▸ **Exercise task**
Retype, word for word, the lines between the ones holding "What Blender Python" and "scene.camera = cam_o", inclusive; pictures stay out of the copy.

▸ **3D scene scripts**
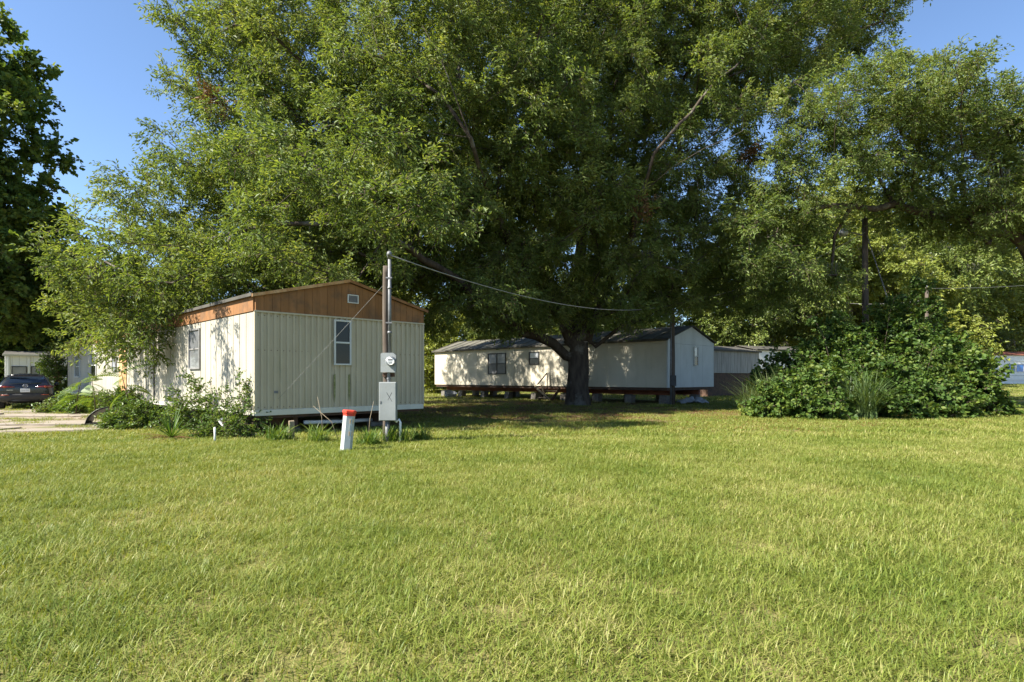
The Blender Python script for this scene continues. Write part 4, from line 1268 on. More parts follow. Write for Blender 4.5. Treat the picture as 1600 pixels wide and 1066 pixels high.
# ------------------------------------------------------------------ parked car
def build_car():
    q = gpt(47, 640)
    root = empty('parked_car', (q.x - 0.12, q.y - 0.1, gz(q.x, q.y) + 0.015), 0, 'black SUV parked on the drive, seen from behind', 'car')
    root.rotation_euler = (0, 0, math.atan2(0.60, 0.80)); root.scale = (1.0,) * 3
    # half sections from floor centre up to roof centre, rear to nose
    S = [
        (0.02, [(0, .46), (.60, .46), (.80, .50), (.86, .62), (.855, .78), (.82, .90), (.74, .98), (.45, 1.01), (0, 1.03)]),
        (0.10, [(0, .32), (.66, .32), (.86, .40), (.90, .62), (.895, .82), (.86, .95), (.77, 1.03), (.50, 1.07), (0, 1.09)]),
        (0.30, [(0, .25), (.70, .25), (.88, .34), (.91, .64), (.905, .86), (.85, 1.02), (.70, 1.25), (.50, 1.33), (0, 1.36)]),
        (0.50, [(0, .24), (.70, .24), (.89, .33), (.91, .66), (.905, .90), (.84, 1.06), (.67, 1.36), (.50, 1.455), (0, 1.48)]),
        (1.00, [(0, .22), (.70, .22), (.89, .32), (.91, .66), (.90, .90), (.84, 1.05), (.66, 1.40), (.50, 1.49), (0, 1.52)]),
        (2.10, [(0, .22), (.70, .22), (.89, .32), (.90, .66), (.89, .88), (.84, 1.01), (.65, 1.41), (.50, 1.50), (0, 1.54)]),
        (2.75, [(0, .22), (.70, .22), (.89, .32), (.90, .66), (.89, .87), (.83, .99), (.66, 1.30), (.50, 1.39), (0, 1.43)]),
        (3.35, [(0, .22), (.70, .22), (.88, .32), (.90, .66), (.88, .85), (.80, .96), (.70, 1.00), (.50, 1.03), (0, 1.05)]),
        (4.00, [(0, .24), (.68, .24), (.84, .34), (.88, .62), (.85, .78), (.76, .88), (.66, .92), (.45, .95), (0, .97)]),
        (4.36, [(0, .32), (.55, .32), (.68, .40), (.72, .58), (.70, .70), (.62, .78), (.55, .81), (.36, .83), (0, .84)]),
    ]
    V, F = [], []
    n = 9
    for y, h in S:
        full = [(x, z) for x, z in h] + [(-x, z) for x, z in h[-2:0:-1]]
        V += [(x, y, z) for x, z in full]
    m = 16
    for i in range(len(S) - 1):
        for k in range(m):
            F.append((i * m + k, i * m + (k + 1) % m, (i + 1) * m + (k + 1) % m, (i + 1) * m + k))
    F.append(tuple(range(m))); F.append(tuple((len(S) - 1) * m + k for k in range(m - 1, -1, -1)))
    body = MB().add(V, F).build('body', M['car_paint'], root, smooth=True)
    md = body.modifiers.new('smooth', 'SUBSURF'); md.levels = md.render_levels = 2

    def patch(name, mat, rows, parent, th=0.012, sub=2):
        """rows of points, left to right, bottom to top"""
        w = len(rows[0])
        vv = [p for r in rows for p in r]
        ff = [(j * w + i, j * w + i + 1, (j + 1) * w + i + 1, (j + 1) * w + i) for j in range(len(rows) - 1) for i in range(w - 1)]
        o = MB().add(vv, ff).build(name, mat, parent, smooth=True)
        s = o.modifiers.new('thickness', 'SOLIDIFY'); s.thickness = th; s.offset = 0
        return o
    rw = []
    for f, (y, z, hw) in enumerate(((0.055, 1.075, 0.70), (0.13, 1.16, 0.675), (0.21, 1.26, 0.635), (0.29, 1.355, 0.575))):
        rw.append([(x * hw, y + 0.05 * x * x * 1.6, z - 0.02 * x * x) for x in (-1, -0.8, -0.5, 0, 0.5, 0.8, 1)])
    patch('rear_window', M['car_glass'], rw, root)
    MB().tube([(-0.60, 0.33, 1.405), (-0.3, 0.25, 1.435), (0, 0.23, 1.445), (0.3, 0.25, 1.435), (0.60, 0.33, 1.405)], [0.02, 0.032, 0.034, 0.032, 0.02], 8).build('spoiler', M['car_paint'], root, smooth=True)
    for s in (-1, 1):
        # side glass
        patch('side_window', M['car_glass'], [[(s * .865, .75, 1.06), (s * .862, 1.6, 1.04), (s * .858, 2.7, 1.015)], [(s * .725, .85, 1.33), (s * .705, 1.6, 1.37), (s * .70, 2.35, 1.36)]], root)
        tl = patch('tail_lamp', M['tail_red'], [[(s * .34, -0.005, .915), (s * .60, .0, .905), (s * .80, .035, .90), (s * .905, .20, .905)], [(s * .36, .005, .955), (s * .60, .01, .975), (s * .79, .045, .985), (s * .885, .20, .985)]], root, 0.03)
        MB().lathe([(0.035, 0), (0.045, -0.012), (0.03, -0.02)], 14, (s * 0.66, -0.005, 0.94), 'Y').build('lamp_lens', M['reflector'], tl)
        patch('reflector', M['reflector'], [[(s * .52, -0.018, .585), (s * .78, .01, .585)], [(s * .52, -0.018, .615), (s * .78, .01, .615)]], root, 0.014)
        MB().tube([(s * .52, 0.25, .30), (s * .52, -0.01, .30)], 0.045, 12, cap=False).build('exhaust_tip', M['chrome'], root, smooth=True)
        # mirrors
        MB().lathe([(0.03, -0.06), (0.09, -0.04), (0.10, 0.03), (0.05, 0.08)], 10, (s * 1.0, 2.75, 1.03), 'Y').build('mirror', M['car_paint'], root, smooth=True)
        for y in (0.80, 3.42):
            t = MB().lathe([(0.20, -0.11), (0.31, -0.11), (0.345, -0.08), (0.345, 0.08), (0.31, 0.11), (0.20, 0.11)], 24, axis='X').build('wheel', M['tyre'], root, (s * 0.80, y, 0.345), smooth=False)
            rm = MB().lathe([(0.04, 0.0), (0.205, 0.0)], 20, axis='X')
            rim = MB()
            for a in range(5):
                t0 = a * 2 * math.pi / 5
                rim.add([(s * 0.10, 0.04 * math.cos(t0 - 0.9), 0.04 * math.sin(t0 - 0.9)), (s * 0.10, 0.04 * math.cos(t0 + 0.9), 0.04 * math.sin(t0 + 0.9)), (s * 0.112, 0.2 * math.cos(t0 + 0.16), 0.2 * math.sin(t0 + 0.16)), (s * 0.112, 0.2 * math.cos(t0 - 0.16), 0.2 * math.sin(t0 - 0.16))], [(0, 1, 2, 3)])
            o = rim.build('rim', M['rim'], t)
            o.modifiers.new('thickness', 'SOLIDIFY').thickness = 0.02
    # lower bumper cladding
    pl = []
    for z, y, hw in ((.30, .10, .72), (.36, .02, .82), (.46, -.035, .88), (.58, -.03, .90), (.66, -.005, .905)):
        pl.append([(x * hw, y + 0.16 * abs(x) ** 4, z) for x in (-1, -0.9, -0.7, -0.35, 0, 0.35, 0.7, 0.9, 1)])
    patch('bumper', M['car_plastic'], pl, root, 0.03)
    patch('diffuser', M['black_plastic'], [[(-.42, .03, .30), (.42, .03, .30)], [(-.46, -.03, .40), (.46, -.03, .40)]], root, 0.02)
    pt = MB().bbox(-0.155, 0.155, -0.045, -0.03, 0.715, 0.865, 0.004).build('number_plate', M['plate'], root)
    for k in range(6):
        MB().bbox(-0.115 + k * 0.04 + (0.012 if k > 2 else 0), -0.115 + k * 0.04 + 0.018 + (0.012 if k > 2 else 0), -0.0475, -0.0455, 0.755, 0.82, 0.001).build('character', M['insulator'], pt)
    em = MB().tube([(0.085 * math.cos(a), -0.02, 0.985 + 0.062 * math.sin(a)) for a in [2 * math.pi * i / 20 for i in range(21)]], 0.008, 6)
    em.tube([(-0.075, -0.02, 1.01), (-0.03, -0.025, 1.0), (0, -0.025, 0.955), (0.03, -0.025, 1.0), (0.075, -0.02, 1.01)], 0.009, 6)
    em.build('emblem', M['chrome'], root, smooth=True)
    MB().bbox(-0.60, -0.40, -0.026, -0.012, 0.80, 0.815, 0.001).build('badge', M['chrome'], root)
    MB().tube([(0.45, 0.9, 1.5), (0.45, 0.72, 1.57)], [0.02, 0.008], 6).build('antenna_fin', M['car_paint'], root)
    return root


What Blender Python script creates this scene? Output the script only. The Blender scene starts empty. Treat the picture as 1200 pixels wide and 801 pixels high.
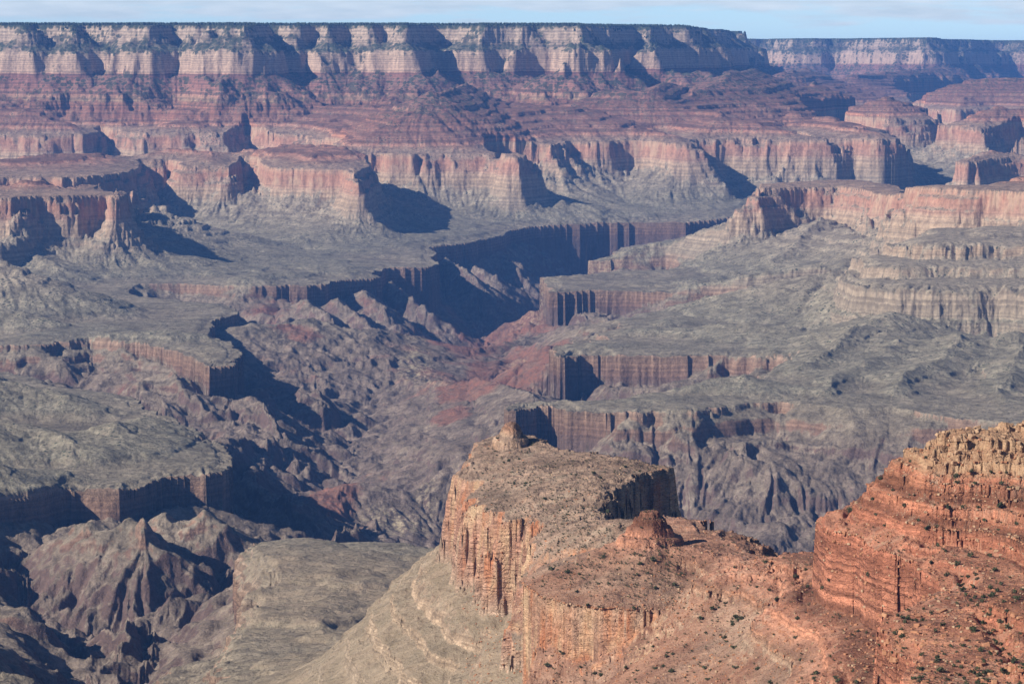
import bpy, math, os, random, time
import numpy as np
from concurrent.futures import ThreadPoolExecutor
T00 = time.time()
R = math.radians
scene = bpy.context.scene
COL = scene.collection

# ------------------------------------------------------------------ camera, light, air
FPX, CX, CY, HZ = 3500.0, 600.0, 400.5, 80.0        # focal length and horizon of the 1200 px photograph
PHI = math.atan((CY - HZ) / FPX)
CAMZ = 2200.0
cam = bpy.data.cameras.new("camera")
cam.lens = 105.0; cam.sensor_width = 36.0
cam.clip_start = 5.0; cam.clip_end = 250000.0
cam_o = bpy.data.objects.new("camera", cam); COL.objects.link(cam_o)
cam_o.location = (0, 0, CAMZ); cam_o.rotation_euler = (math.pi / 2 - PHI, 0, 0)
scene.camera = cam_o

SUN_EL = 31.0
SUN_V = (-0.90, -0.43)                               # plan direction towards the sun: left, a little behind the camera
sun = bpy.data.lights.new("sun", 'SUN'); sun.energy = 5.0; sun.angle = R(0.53); sun.color = (1.0, 0.93, 0.83)
sun_o = bpy.data.objects.new("sun", sun); COL.objects.link(sun_o)
sun_o.location = (-3000, -2000, 6000)
saz = math.atan2(SUN_V[0], SUN_V[1])                 # clockwise from +Y
sun_o.rotation_euler = (math.pi / 2 - R(SUN_EL), 0, math.pi - saz)

world = bpy.data.worlds.new("World"); scene.world = world; world.use_nodes = True
def build_world():
    nt = world.node_tree; N = nt.nodes; L = nt.links; N.clear()
    out = N.new("ShaderNodeOutputWorld"); bg = N.new("ShaderNodeBackground")
    sky = N.new("ShaderNodeTexSky"); sky.sky_type = 'NISHITA'; sky.sun_disc = False
    sky.sun_elevation = R(SUN_EL); sky.sun_rotation = saz % (2 * math.pi)
    sky.altitude = 2200; sky.air_density = 0.8; sky.dust_density = 0.1; sky.ozone_density = 4.0
    # thin stratus: streaks in sky direction space, higher cover a few degrees above the horizon
    tc = N.new("ShaderNodeTexCoord"); sep = N.new("ShaderNodeSeparateXYZ"); L.new(tc.outputs['Generated'], sep.inputs[0])
    mp = N.new("ShaderNodeMapping"); mp.inputs['Scale'].default_value = (22, 22, 190); L.new(tc.outputs['Generated'], mp.inputs[0])
    n1 = N.new("ShaderNodeTexNoise"); n1.inputs['Scale'].default_value = 1.0; n1.inputs['Detail'].default_value = 6; n1.inputs['Roughness'].default_value = 0.55
    L.new(mp.outputs[0], n1.inputs['Vector'])
    mp2 = N.new("ShaderNodeMapping"); mp2.inputs['Scale'].default_value = (60, 60, 420); L.new(tc.outputs['Generated'], mp2.inputs[0])
    n2 = N.new("ShaderNodeTexNoise"); n2.inputs['Scale'].default_value = 1.0; n2.inputs['Detail'].default_value = 4
    L.new(mp2.outputs[0], n2.inputs['Vector'])
    hz = N.new("ShaderNodeMapRange"); hz.inputs['From Min'].default_value = 0.0125; hz.inputs['From Max'].default_value = 0.0215
    hz.inputs['To Min'].default_value = -0.2; hz.inputs['To Max'].default_value = 0.13
    L.new(sep.outputs['Z'], hz.inputs['Value'])
    hz2 = N.new("ShaderNodeMapRange"); hz2.inputs['From Min'].default_value = 0.03; hz2.inputs['From Max'].default_value = 0.16
    hz2.inputs['To Min'].default_value = 0.0; hz2.inputs['To Max'].default_value = -0.5; L.new(sep.outputs['Z'], hz2.inputs['Value'])
    hz3 = N.new("ShaderNodeMath"); hz3.operation = 'ADD'; L.new(hz.outputs[0], hz3.inputs[0]); L.new(hz2.outputs[0], hz3.inputs[1]); hz = hz3
    add = N.new("ShaderNodeMath"); add.operation = 'ADD'; L.new(n1.outputs['Fac'], add.inputs[0]); L.new(hz.outputs[0], add.inputs[1])
    mr = N.new("ShaderNodeMapRange"); mr.inputs['From Min'].default_value = 0.40; mr.inputs['From Max'].default_value = 0.56
    L.new(add.outputs[0], mr.inputs['Value'])
    cc = N.new("ShaderNodeMix"); cc.data_type = 'RGBA'
    cc.inputs[6].default_value = (6.5, 8.0, 9.2, 1); cc.inputs[7].default_value = (13, 13.6, 14, 1); L.new(n2.outputs['Fac'], cc.inputs[0])
    mul = N.new("ShaderNodeMath"); mul.operation = 'MULTIPLY'; mul.inputs[1].default_value = 0.8; L.new(mr.outputs[0], mul.inputs[0])
    mix = N.new("ShaderNodeMix"); mix.data_type = 'RGBA'
    L.new(mul.outputs[0], mix.inputs[0]); low = N.new("ShaderNodeMapRange"); low.inputs['From Min'].default_value = 0.0; low.inputs['From Max'].default_value = 0.12; low.inputs['To Min'].default_value = 1.0; low.inputs['To Max'].default_value = 0.0
    L.new(sep.outputs['Z'], low.inputs['Value'])
    tint = N.new("ShaderNodeMix"); tint.data_type = 'RGBA'; tint.blend_type = 'MULTIPLY'; tint.inputs[7].default_value = (1.75, 1.85, 1.95, 1)
    L.new(low.outputs[0], tint.inputs[0]); L.new(sky.outputs[0], tint.inputs[6]); L.new(tint.outputs[2], mix.inputs[6]); L.new(cc.outputs[2], mix.inputs[7])
    bg.inputs['Strength'].default_value = 0.05
    L.new(mix.outputs[2], bg.inputs['Color']); L.new(bg.outputs[0], out.inputs['Surface'])
build_world()
vs = scene.view_settings
vs.view_transform = 'Standard'; vs.look = 'None'; vs.gamma = 1.0; vs.use_curve_mapping = False
vs.exposure = 0.62
scene.cycles.use_denoising = True
scene.cycles.max_bounces = 4; scene.cycles.diffuse_bounces = 2; scene.cycles.glossy_bounces = 1
scene.cycles.volume_bounces = 0

HAZE_DENSITY, HAZE_COL = 1.45e-5, (0.15, 0.38, 1.0, 1)

# ------------------------------------------------------------------ numpy tools
rng = np.random.RandomState(7)
POOL = ThreadPoolExecutor(4)
_G = rng.uniform(0, 2 * np.pi, (256, 256)).astype(np.float32)
_GX, _GY = np.cos(_G), np.sin(_G)
def _perlin(x, y):
    xi = np.floor(x); yi = np.floor(y)
    fx = (x - xi).astype(np.float32); fy = (y - yi).astype(np.float32)
    i0 = xi.astype(np.int32) & 255; j0 = yi.astype(np.int32) & 255; i1 = (i0 + 1) & 255; j1 = (j0 + 1) & 255
    u = fx * fx * fx * (fx * (fx * 6 - 15) + 10); v = fy * fy * fy * (fy * (fy * 6 - 15) + 10)
    a = _GX[i0, j0] * fx + _GY[i0, j0] * fy
    b = _GX[i1, j0] * (fx - 1) + _GY[i1, j0] * fy
    c = _GX[i0, j1] * fx + _GY[i0, j1] * (fy - 1)
    d = _GX[i1, j1] * (fx - 1) + _GY[i1, j1] * (fy - 1)
    a += u * (b - a); c += u * (d - c)
    return (a + v * (c - a)) * 1.5
def pmap(fn, *arrs):                                   # run fn over row chunks on four threads
    n = arrs[0].shape[0]; k = max(1, min(24, n))
    e = np.linspace(0, n, k + 1).astype(int)
    return np.concatenate(list(POOL.map(lambda i: fn(*[a[e[i]:e[i + 1]] for a in arrs]), range(k))), 0)
def noise(X, Y, lam, seed=0):
    ox, oy = (seed * 37.31) % 97, (seed * 71.77) % 89
    return pmap(lambda x, y: _perlin(x / lam + ox, y / lam + oy), X, Y)
def sstep(x, a, b):
    t = np.clip((x - a) / (b - a), 0, 1); return t * t * (3 - 2 * t)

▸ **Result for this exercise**
What Blender Python script creates this scene? Output the script only. The Blender scene starts empty. Treat the picture as 1200 pixels wide and 801 pixels high.
import bpy, math, os, random, time
import numpy as np
from concurrent.futures import ThreadPoolExecutor
T00 = time.time()
R = math.radians
scene = bpy.context.scene
COL = scene.collection

# ------------------------------------------------------------------ camera, light, air
FPX, CX, CY, HZ = 3500.0, 600.0, 400.5, 80.0        # focal length and horizon of the 1200 px photograph
PHI = math.atan((CY - HZ) / FPX)
CAMZ = 2200.0
cam = bpy.data.cameras.new("camera")
cam.lens = 105.0; cam.sensor_width = 36.0
cam.clip_start = 5.0; cam.clip_end = 250000.0
cam_o = bpy.data.objects.new("camera", cam); COL.objects.link(cam_o)
cam_o.location = (0, 0, CAMZ); cam_o.rotation_euler = (math.pi / 2 - PHI, 0, 0)
scene.camera = cam_o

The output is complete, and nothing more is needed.